“Presiden SBY (Soesilo Bambang Yudhoyono) pernah meeting di situ,” kata Yoyok. Foto SBY dan mendiang istrinya, Ani Yudhoyono bersama Gabriella dan suaminya Pietro Scalzitti terpampang di ruang resepsionis itu. Pada keterangan foto tertulis tanggal 3 Juli 2006.
Diakui Yoyok, tak 100 persen bangunan tersebut merupakan kayu asli. Lantaran bangunan tua, sebagian kayu-kayunya rusak dan tak bisa dipakai. Dalam proses restorasi pun diganti dengan kayu baru yang sejenis.
Selain itu, pintu utama yang menghadap ke utara dipindah ke sisi timur. Pintu geser itu tak lagi digunakan dan lebih berupa asesoris belaka. Sedangkan pintu utama diganti pintu biasa buka tutup, “Jadi 90-95 persenlah yang asli,” kata Yoyok.
Proses pemindahan kedua bangunan heritage itu pun diawali dengan proses pelelangan,yang dimenangkan Gabriella sebagai pelelang dengan nilai terendah. Alasannya, karena tujuan memindahkan kedua bangunan itu ke Losari adalah untuk melestarikan, bukan untuk diperjualbelikan, “Selama tak mengubah bangunan, direstui PT Kereta Api Indonesia (KAI). Sampai sekarang kepemilikannya pun atas nama PT KAI,” kata Yoyok.
Yoyok juga mengisahkan sekelumit tentang sosok Gabriella yang menyukai keunikan dan etnisitas Indonesia. Gabriella pertama kali ke Indonesia pada 1969, tepatnya di Bali. Di sana, dia membeli lahan di Ubud, lalu membangun resor. Kemudian resor itu dijual kepada pemilik Grup Aman yang kemudian diubah menjadi Amandari Resort.

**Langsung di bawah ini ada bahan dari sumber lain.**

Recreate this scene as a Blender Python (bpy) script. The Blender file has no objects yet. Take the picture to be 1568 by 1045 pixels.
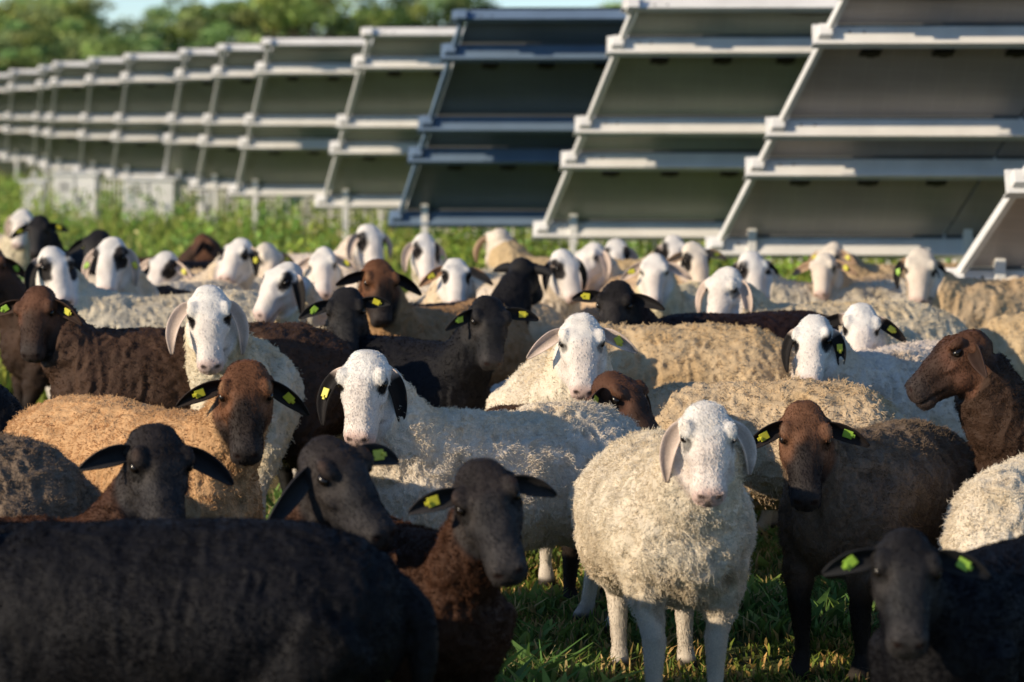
import bpy, math, random, time
import numpy as np
from mathutils import Vector
T0=time.time()
random.seed(7); rng=np.random.default_rng(7)
scene=bpy.context.scene
COL=scene.collection

# ------------------------------------------------------------------ helpers
def link(o,parent=None):
    COL.objects.link(o)
    if parent: o.parent=parent
    return o
def empty(name,loc=(0,0,0),rz=0):
    e=bpy.data.objects.new(name,None); e.empty_display_size=.2
    e.location=loc; e.rotation_euler=(0,0,rz); return link(e)
def np_mesh(name,V,F,colors=None,smooth=True):
    V=np.asarray(V,dtype=np.float32); F=np.asarray(F,dtype=np.int32)
    me=bpy.data.meshes.new(name); n=F.shape[1]
    me.vertices.add(len(V)); me.vertices.foreach_set('co',V.ravel())
    me.loops.add(F.size); me.loops.foreach_set('vertex_index',F.ravel())
    me.polygons.add(len(F)); me.polygons.foreach_set('loop_start',np.arange(0,F.size,n,dtype=np.int32))
    me.polygons.foreach_set('use_smooth',np.full(len(F),smooth,dtype=bool))
    me.update(calc_edges=True)
    if colors is not None: set_col(me,colors)
    return me
def set_col(me,c):
    a=me.attributes.new('col','FLOAT_COLOR','POINT')
    cc=np.ones((len(me.vertices),4),dtype=np.float32); cc[:,:3]=c
    a.data.foreach_set('color',cc.ravel())
def vnoise(p,scale,seed=0):
    q=np.asarray(p,dtype=np.float64)*scale+seed*17.37+100
    i=np.floor(q).astype(np.int64); f=q-i; f=f*f*(3-2*f)
    def h(x,y,z):
        n=(x*374761393+y*668265263+z*1274126177)&0xffffffff
        n=((n^(n>>13))*1103515245+12345)&0xffffffff
        n=((n^(n>>15))*2246822519)&0xffffffff
        return ((n>>8)&0xffff)/32767.5-1
    r=0
    for dx in (0,1):
        for dy in (0,1):
            for dz in (0,1):
                w=(f[:,0] if dx else 1-f[:,0])*(f[:,1] if dy else 1-f[:,1])*(f[:,2] if dz else 1-f[:,2])
                r=r+w*h(i[:,0]+dx,i[:,1]+dy,i[:,2]+dz)
    return r
def sstep(x,a,b):
    t=np.clip((x-a)/(b-a),0,1); return t*t*(3-2*t)
class Acc:
    def __init__(s): s.v=[]; s.f=[]
    def add(s,v,f):
        o=len(s.v); s.v+= [tuple(x) for x in v]; s.f+=[tuple(i+o for i in q) for q in f]
def loft(acc,rings):
    n=len(rings[0]); v=[];f=[]
    for r in rings: v+=[tuple(x) for x in r]
    for k in range(len(rings)-1):
        for j in range(n):
            f.append((k*n+j,k*n+(j+1)%n,(k+1)*n+(j+1)%n,(k+1)*n+j))
    c0=len(v); v.append(tuple(np.mean(rings[0],axis=0))); v.append(tuple(np.mean(rings[-1],axis=0)))
    L=(len(rings)-1)*n
    for j in range(n):
        f.append((c0,(j+1)%n,j)); f.append((c0+1,L+j,L+(j+1)%n))
    acc.add(v,f)
def catmull(P,sub):
    P=np.array(P,dtype=float); out=[]
    Q=np.vstack([2*P[0]-P[1],P,2*P[-1]-P[-2]])
    for i in range(1,len(Q)-2):
        for k in range(sub):
            t=k/sub
            out.append(.5*((2*Q[i])+(-Q[i-1]+Q[i+1])*t+(2*Q[i-1]-5*Q[i]+4*Q[i+1]-Q[i+2])*t*t+(-Q[i-1]+3*Q[i]-3*Q[i+1]+Q[i+2])*t**3))
    out.append(P[-1]); return np.array(out)
def tube(acc,pts,rad,n=12,sub=4):
    A=catmull([list(p)+[r] for p,r in zip(pts,rad)],sub)
    C=A[:,:3]; Rr=np.maximum(A[:,3],.001)
    T=np.gradient(C,axis=0); T/=np.linalg.norm(T,axis=1)[:,None]+1e-9
    ref=np.array([0,1,0.]) if abs(T[0][1])<.9 else np.array([1,0,0.])
    rings=[]
    u=np.cross(T[0],ref); u/=np.linalg.norm(u)
    for i in range(len(C)):
        u=u-T[i]*np.dot(u,T[i]); u/=np.linalg.norm(u); w=np.cross(T[i],u)
        a=np.linspace(0,2*math.pi,n,endpoint=False)
        rings.append(C[i]+Rr[i]*(np.cos(a)[:,None]*u+np.sin(a)[:,None]*w))
    rings=[C[0]-T[0]*Rr[0]*.45+(rings[0]-C[0])*.6]+rings+[C[-1]+T[-1]*Rr[-1]*.45+(rings[-1]-C[-1])*.6]
    loft(acc,rings)
def ellipsoid(acc,c,ax,rad,n=12,m=8):
    c=np.array(c); rings=[]
    for i in range(1,m):
        th=math.pi*i/m
        a=np.linspace(0,2*math.pi,n,endpoint=False)
        rings.append(c-ax[0]*rad[0]*math.cos(th)+(np.cos(a)[:,None]*ax[1]*rad[1]+np.sin(a)[:,None]*ax[2]*rad[2])*math.sin(th))
    loft(acc,rings)
def box(acc,c,ax,h):
    c=np.array(c,float); A=[np.array(a,float)*k for a,k in zip(ax,h)]
    v=[c+sx*A[0]+sy*A[1]+sz*A[2] for sz in(-1,1) for sy in(-1,1) for sx in(-1,1)]
    acc.add(v,[(0,2,3,1),(4,5,7,6),(0,1,5,4),(2,6,7,3),(0,4,6,2),(1,3,7,5)])
XYZ=[np.array([1,0,0.]),np.array([0,1,0.]),np.array([0,0,1.])]
def obj_from(acc,name,mat,parent=None,smooth=False,bevel=0):
    me=bpy.data.meshes.new(name); me.from_pydata([tuple(map(float,x)) for x in acc.v],[],acc.f); me.update()
    if smooth: me.polygons.foreach_set('use_smooth',[True]*len(me.polygons))
    me.materials.append(mat); o=bpy.data.objects.new(name,me); link(o,parent)
    if bevel:
        b=o.modifiers.new('b','BEVEL'); b.width=bevel; b.segments=2
    return o

# ------------------------------------------------------------------ materials
def newmat(name):
    m=bpy.data.materials.new(name); m.use_nodes=True; nt=m.node_tree
    b=nt.nodes['Principled BSDF']; return m,nt,b
def simple(name,c,rough=.6,metal=0,var=.15,scale=6,spec=.4,bump=0):
    m,nt,b=newmat(name)
    tc=nt.nodes.new('ShaderNodeTexCoord'); nz=nt.nodes.new('ShaderNodeTexNoise'); nz.inputs['Scale'].default_value=scale; nz.inputs['Detail'].default_value=6
    nt.links.new(tc.outputs['Object'],nz.inputs['Vector'])
    mr=nt.nodes.new('ShaderNodeMapRange'); mr.inputs[1].default_value=.3; mr.inputs[2].default_value=.7; mr.inputs[3].default_value=1-var; mr.inputs[4].default_value=1+var
    nt.links.new(nz.outputs['Fac'],mr.inputs[0])
    mx=nt.nodes.new('ShaderNodeVectorMath'); mx.operation='SCALE'; mx.inputs[0].default_value=c
    nt.links.new(mr.outputs[0],mx.inputs['Scale']); nt.links.new(mx.outputs[0],b.inputs['Base Color'])
    b.inputs['Roughness'].default_value=rough; b.inputs['Metallic'].default_value=metal; b.inputs['Specular IOR Level'].default_value=spec
    if bump:
        bp=nt.nodes.new('ShaderNodeBump'); bp.inputs['Strength'].default_value=bump; nt.links.new(nz.outputs['Fac'],bp.inputs['Height']); nt.links.new(bp.outputs[0],b.inputs['Normal'])
    return m
def hide_mat():
    m,nt,b=newmat('sheep_hide')
    at=nt.nodes.new('ShaderNodeAttribute'); at.attribute_name='col'
    wl=nt.nodes.new('ShaderNodeAttribute'); wl.attribute_name='wool'
    tc=nt.nodes.new('ShaderNodeTexCoord')
    n1=nt.nodes.new('ShaderNodeTexNoise'); n1.inputs['Scale'].default_value=75; n1.inputs['Detail'].default_value=4; n1.inputs['Distortion'].default_value=1.2
    n2=nt.nodes.new('ShaderNodeTexNoise'); n2.inputs['Scale'].default_value=260; n2.inputs['Detail'].default_value=3
    for n in(n1,n2): nt.links.new(tc.outputs['Object'],n.inputs['Vector'])
    mul=nt.nodes.new('ShaderNodeMath'); mul.operation='MULTIPLY'; nt.links.new(n1.outputs['Fac'],mul.inputs[0]); nt.links.new(wl.outputs['Fac'],mul.inputs[1])
    ad=nt.nodes.new('ShaderNodeMath'); ad.operation='MULTIPLY_ADD'; nt.links.new(n2.outputs['Fac'],ad.inputs[0]); ad.inputs[1].default_value=.25; nt.links.new(mul.outputs[0],ad.inputs[2])
    bp=nt.nodes.new('ShaderNodeBump'); bp.inputs['Strength'].default_value=.6; bp.inputs['Distance'].default_value=.010
    nt.links.new(ad.outputs[0],bp.inputs['Height']); nt.links.new(bp.outputs[0],b.inputs['Normal'])
    mr=nt.nodes.new('ShaderNodeMapRange'); mr.inputs[1].default_value=.3; mr.inputs[2].default_value=.7; mr.inputs[3].default_value=.8; mr.inputs[4].default_value=1.12
    nt.links.new(n2.outputs['Fac'],mr.inputs[0])
    sc=nt.nodes.new('ShaderNodeVectorMath'); sc.operation='SCALE'; nt.links.new(at.outputs['Color'],sc.inputs[0]); nt.links.new(mr.outputs[0],sc.inputs['Scale'])
    nt.links.new(sc.outputs[0],b.inputs['Base Color']); b.inputs['Roughness'].default_value=.66; b.inputs['Specular IOR Level'].default_value=.18
    return m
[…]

Gabriella pun pindah ke Yogyakarta. Di sana, dia membeli sebidang tanah di Magelang. Lahan itu kembali diambil alih oleh Grup Aman untuk dijadikan hotel, yaitu Amanjiwo Resort, “Barulah 1990 menemukan kebun kopi di Losari. Terus dibangun resort dan tetap melestarikan kebun kopinya hingga meninggal pada 2012,” kata Yoyok.